Friday, January 8, 2010

Problem Solved.

Dear Mr. Obama, Dan Patrick, Bill King, whoever will listen;

After Colt McCoy star Texas QB was injured early in the first quarter of the National Championship Game last night between Alabama and Texas. The game was all but over. So between beers, my good friend Watson and I tried to solve the BCS playoff problem.

Our Proposal:

All BCS leagues go to 16 teams. two divisions of 8 with mandatory championship games.

We propose an 11 game season, 9 conference games with 2 non conference slates. Conference games will include all division members, plus 2 intersection games, along with 2 non conference match ups. We would be open to discussion about 1 intersectional game and 3 non conference games, but we believe only 2 non conference match ups, would make teams schedule tougher opponents to boost strength of schedule points needed for at large teams to get in. We believe this format will keep in place the every game is a playoff mentality that is what makes College Football so exciting, while continuing the tradition that is so revered.
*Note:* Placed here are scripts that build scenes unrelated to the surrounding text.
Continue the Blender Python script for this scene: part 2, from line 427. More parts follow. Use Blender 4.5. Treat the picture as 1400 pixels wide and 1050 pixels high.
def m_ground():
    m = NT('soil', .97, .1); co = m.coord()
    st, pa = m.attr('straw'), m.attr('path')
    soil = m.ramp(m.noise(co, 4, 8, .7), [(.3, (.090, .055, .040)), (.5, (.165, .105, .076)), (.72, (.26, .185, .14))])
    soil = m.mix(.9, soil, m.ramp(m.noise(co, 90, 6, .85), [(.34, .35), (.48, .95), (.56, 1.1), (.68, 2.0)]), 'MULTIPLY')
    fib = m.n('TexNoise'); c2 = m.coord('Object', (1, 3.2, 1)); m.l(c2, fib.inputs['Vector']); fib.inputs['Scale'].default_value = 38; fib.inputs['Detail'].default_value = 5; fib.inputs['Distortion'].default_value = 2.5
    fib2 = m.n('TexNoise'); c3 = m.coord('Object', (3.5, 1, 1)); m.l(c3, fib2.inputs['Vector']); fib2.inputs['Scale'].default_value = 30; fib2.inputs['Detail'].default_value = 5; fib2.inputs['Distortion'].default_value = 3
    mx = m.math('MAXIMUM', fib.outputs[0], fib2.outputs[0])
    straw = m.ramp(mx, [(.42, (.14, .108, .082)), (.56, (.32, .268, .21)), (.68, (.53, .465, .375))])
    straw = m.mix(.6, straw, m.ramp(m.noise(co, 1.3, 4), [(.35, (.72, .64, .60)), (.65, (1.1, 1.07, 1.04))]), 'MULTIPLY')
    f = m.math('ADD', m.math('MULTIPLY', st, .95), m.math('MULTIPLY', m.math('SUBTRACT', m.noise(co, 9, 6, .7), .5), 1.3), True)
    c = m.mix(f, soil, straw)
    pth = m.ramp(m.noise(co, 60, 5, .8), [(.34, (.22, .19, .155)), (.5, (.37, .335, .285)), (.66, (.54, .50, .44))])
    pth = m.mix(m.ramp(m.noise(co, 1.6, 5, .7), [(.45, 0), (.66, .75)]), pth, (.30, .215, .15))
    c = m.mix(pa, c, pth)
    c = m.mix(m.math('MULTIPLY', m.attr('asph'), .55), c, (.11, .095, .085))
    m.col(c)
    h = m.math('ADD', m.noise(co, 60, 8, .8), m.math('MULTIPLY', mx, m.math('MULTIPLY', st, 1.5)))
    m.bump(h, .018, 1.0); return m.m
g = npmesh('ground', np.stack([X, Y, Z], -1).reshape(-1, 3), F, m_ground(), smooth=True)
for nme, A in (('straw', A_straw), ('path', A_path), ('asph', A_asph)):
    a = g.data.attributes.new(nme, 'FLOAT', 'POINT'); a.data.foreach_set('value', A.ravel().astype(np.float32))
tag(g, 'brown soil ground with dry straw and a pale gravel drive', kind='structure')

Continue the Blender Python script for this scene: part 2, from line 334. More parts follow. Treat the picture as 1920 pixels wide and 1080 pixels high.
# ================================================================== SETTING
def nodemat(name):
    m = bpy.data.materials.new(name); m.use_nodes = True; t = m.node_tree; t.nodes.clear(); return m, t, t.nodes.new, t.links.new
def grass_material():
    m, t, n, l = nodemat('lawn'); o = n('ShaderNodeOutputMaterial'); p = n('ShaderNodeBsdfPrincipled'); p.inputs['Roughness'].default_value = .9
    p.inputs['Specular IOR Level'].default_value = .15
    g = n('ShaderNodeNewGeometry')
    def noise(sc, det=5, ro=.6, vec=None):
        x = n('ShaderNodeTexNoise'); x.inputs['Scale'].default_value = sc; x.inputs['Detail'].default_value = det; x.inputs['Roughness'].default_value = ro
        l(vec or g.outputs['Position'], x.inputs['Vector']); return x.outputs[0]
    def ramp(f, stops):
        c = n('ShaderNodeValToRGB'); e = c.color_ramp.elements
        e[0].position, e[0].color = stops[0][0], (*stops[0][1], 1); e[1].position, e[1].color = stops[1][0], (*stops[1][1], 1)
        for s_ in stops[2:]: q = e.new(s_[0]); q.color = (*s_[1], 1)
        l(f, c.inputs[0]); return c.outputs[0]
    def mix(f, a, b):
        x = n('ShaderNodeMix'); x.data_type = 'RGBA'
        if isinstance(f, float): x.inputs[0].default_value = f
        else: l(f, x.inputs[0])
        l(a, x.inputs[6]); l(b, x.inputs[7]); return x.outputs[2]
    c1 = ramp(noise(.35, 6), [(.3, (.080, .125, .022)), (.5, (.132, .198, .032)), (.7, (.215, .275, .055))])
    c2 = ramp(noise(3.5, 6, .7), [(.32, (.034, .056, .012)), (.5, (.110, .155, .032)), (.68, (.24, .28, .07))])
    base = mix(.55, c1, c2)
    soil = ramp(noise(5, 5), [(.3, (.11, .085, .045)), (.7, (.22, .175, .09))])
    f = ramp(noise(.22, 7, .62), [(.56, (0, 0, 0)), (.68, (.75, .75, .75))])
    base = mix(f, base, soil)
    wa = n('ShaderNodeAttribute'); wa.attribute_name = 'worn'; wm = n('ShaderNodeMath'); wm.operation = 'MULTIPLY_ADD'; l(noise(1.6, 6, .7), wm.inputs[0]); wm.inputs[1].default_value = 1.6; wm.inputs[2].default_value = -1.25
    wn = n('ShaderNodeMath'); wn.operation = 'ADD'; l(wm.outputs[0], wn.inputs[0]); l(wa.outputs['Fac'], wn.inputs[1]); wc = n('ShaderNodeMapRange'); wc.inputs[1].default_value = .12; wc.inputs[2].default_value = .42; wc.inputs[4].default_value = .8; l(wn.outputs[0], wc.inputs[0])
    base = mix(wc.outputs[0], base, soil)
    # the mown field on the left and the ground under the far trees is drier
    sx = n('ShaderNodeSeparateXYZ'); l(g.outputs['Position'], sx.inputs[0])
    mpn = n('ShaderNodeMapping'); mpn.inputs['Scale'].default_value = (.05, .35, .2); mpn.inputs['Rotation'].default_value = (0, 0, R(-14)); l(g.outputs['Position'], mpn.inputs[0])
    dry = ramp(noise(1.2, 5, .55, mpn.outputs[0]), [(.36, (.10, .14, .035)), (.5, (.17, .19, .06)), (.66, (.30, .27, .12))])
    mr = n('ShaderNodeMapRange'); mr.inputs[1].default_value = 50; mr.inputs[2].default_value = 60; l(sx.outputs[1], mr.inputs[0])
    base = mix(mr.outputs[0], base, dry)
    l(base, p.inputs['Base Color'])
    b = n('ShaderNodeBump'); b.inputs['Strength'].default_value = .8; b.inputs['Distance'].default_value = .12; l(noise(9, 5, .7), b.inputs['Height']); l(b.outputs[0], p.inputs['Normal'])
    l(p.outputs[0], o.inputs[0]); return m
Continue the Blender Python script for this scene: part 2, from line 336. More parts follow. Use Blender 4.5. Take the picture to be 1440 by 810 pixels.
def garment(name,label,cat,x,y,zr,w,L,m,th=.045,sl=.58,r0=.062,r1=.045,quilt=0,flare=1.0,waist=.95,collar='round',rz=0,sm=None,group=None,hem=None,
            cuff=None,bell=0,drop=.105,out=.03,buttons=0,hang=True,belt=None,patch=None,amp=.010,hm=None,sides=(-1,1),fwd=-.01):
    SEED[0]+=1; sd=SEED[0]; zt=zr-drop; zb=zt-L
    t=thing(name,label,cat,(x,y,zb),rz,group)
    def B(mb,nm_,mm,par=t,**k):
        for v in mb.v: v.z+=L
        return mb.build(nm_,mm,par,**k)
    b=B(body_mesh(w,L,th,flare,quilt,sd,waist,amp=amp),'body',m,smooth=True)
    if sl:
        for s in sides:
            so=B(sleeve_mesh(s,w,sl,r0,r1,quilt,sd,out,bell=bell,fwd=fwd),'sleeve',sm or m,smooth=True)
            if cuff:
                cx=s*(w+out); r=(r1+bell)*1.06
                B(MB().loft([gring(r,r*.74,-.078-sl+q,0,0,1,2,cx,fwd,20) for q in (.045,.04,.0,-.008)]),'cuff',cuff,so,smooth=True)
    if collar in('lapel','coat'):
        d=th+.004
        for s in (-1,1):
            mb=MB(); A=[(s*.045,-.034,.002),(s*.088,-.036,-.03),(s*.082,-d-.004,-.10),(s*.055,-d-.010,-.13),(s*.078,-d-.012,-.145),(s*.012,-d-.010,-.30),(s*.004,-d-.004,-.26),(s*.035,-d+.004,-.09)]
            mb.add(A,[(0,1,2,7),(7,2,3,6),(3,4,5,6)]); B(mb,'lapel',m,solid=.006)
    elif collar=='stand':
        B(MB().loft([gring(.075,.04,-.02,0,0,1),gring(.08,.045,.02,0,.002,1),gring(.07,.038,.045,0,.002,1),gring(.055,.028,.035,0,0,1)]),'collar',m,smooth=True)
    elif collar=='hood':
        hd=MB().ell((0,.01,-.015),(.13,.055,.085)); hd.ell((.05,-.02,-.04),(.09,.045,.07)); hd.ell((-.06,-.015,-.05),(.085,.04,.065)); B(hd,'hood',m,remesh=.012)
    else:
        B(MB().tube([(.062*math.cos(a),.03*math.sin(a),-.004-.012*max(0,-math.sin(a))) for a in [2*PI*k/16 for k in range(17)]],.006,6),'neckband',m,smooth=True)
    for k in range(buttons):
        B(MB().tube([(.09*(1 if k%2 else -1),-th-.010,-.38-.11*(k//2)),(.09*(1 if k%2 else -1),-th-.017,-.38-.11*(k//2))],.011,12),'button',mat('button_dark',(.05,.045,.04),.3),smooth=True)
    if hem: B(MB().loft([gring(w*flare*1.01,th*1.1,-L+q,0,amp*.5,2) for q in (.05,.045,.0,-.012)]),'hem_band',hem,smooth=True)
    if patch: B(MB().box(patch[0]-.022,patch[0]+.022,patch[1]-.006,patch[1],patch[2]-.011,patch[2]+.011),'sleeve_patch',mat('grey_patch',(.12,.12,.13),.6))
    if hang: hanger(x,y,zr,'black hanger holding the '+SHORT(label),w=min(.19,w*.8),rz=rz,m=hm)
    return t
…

Playoff: all six division champs plus two at large. Division champ decided by conference championship game. The at large teams will be selected by a BCS type system. One for which voting doesn't start until after the 4th game of the season, and one that all voting participants ballots are completely transparent. (insert Obama joke here)


Playoff:


Round One: 4 major bowls starting around Christmas. (Rose, Orange, Sugar, Fiesta)

Seeding teams would probably be the fairest way to determine the games. But we understand the bowl tie-ins may need to be the way to go forward with this.

Final Four: at a singular site decided by a bid process. both games will be played on the same day, at the same location (what a freaken weekend this would be) to be scheduled sometime around New Years. Can you imagine a semi final at the new Cowboy Stadium? We were thinking game times around 1 o'clock and a 8 o'clock, giving the victors time to savor their victory, while giving the location time to prepare for the next game.

Championship game would revolve between the four major bowl sites (just like now) somewhere around the week after New Years. (just like now) this only adds one more game to the schedule, example (Boise went 14-0 this year) this format would be a 15 game max.

New Leagues (subject to change)

SEC:

UT, Georgia, Kentucky, Florida, USC, Clemson, Louisville, Vandy

Arkansas, Ole Miss, MSU, LSU, Auburn, Alabama, Memphis, S. Miss


Big Ten:

Michigan, ND, Boston College, MSU, Wisconsin, Minn, Indy, Purdue

OSU, Penn State, Pitt, Iowa, Iowa State, Missouri, ILL, Northwestern


Big 12:

Nebraska, KSU, Colo, Kansas, Colo State, OSU, Air force, OU

Texas, A&M, Tech, Baylor, Houston, TCU, SMU, Tulsa,


PAC 10:

Oregon, OSU, Wash, WSU, Boise, BYU, Utah, Cal

Arizona, ASU, USC, UCLA, Fresno, Stanford, Nevada, UNLV


Big East:

Syracuse, Buffalo, Uconn, CMU, WMU, Toledo, BGSU, WV

Cincy, Rutgers, Marshall, Ohio, Army, Temple, Miami OH, Ball State


ACC:

FSU, Wake, NC Sate, NC, Maryland, East Carolina, C. Fla, Navy

GT, VT, UVA, Duke, Miami, South Florida, UAB, Troy



I know the Big East is a much weaker league but the market would dictate something similar to this if any playoff system was implemented. Universities would be scrambling to get the best deal for their institution, which already happened with ACC expansion, and is anticipated to happen with upcoming Big Ten expansion. The simple fact is the Big East is not a huge revenue generator like other conferences, but instead of dissolving their interests, melding the conference with the others, The Big East will still represent that part of the country, even though it is not as respected nationally, in terms of football. They will constantly be providing the David, to the David and Goliath match-up tourney goers love. A matchup that has worked for the Big East in the past. i.e. WV v. Georgia and WV v. Oklahoma in recent history, instead of counting them out, we should let the league evolve. Which I think will happen.

There is approximately 120 college bowl subdivision teams in 2009. Our system would include 96 of those in the major BCS conferences while the remaining 24 teams could still compete as mid-majors, this would provide an interesting chance for a number of Division 1A teams to join the ranks of the mid-majors with a legitimate chance to succeed. The current bowl system would still be intact, it should be easy to schedule around the playoff format. I mean look, CMU and Troy played the day before the National Championship Game. And by the way it was a much better game. Instead of hanging our College Football hat on one game, lets provide a system of increased value for viewers and institutions alike.

Can you imagine the money and success of this format?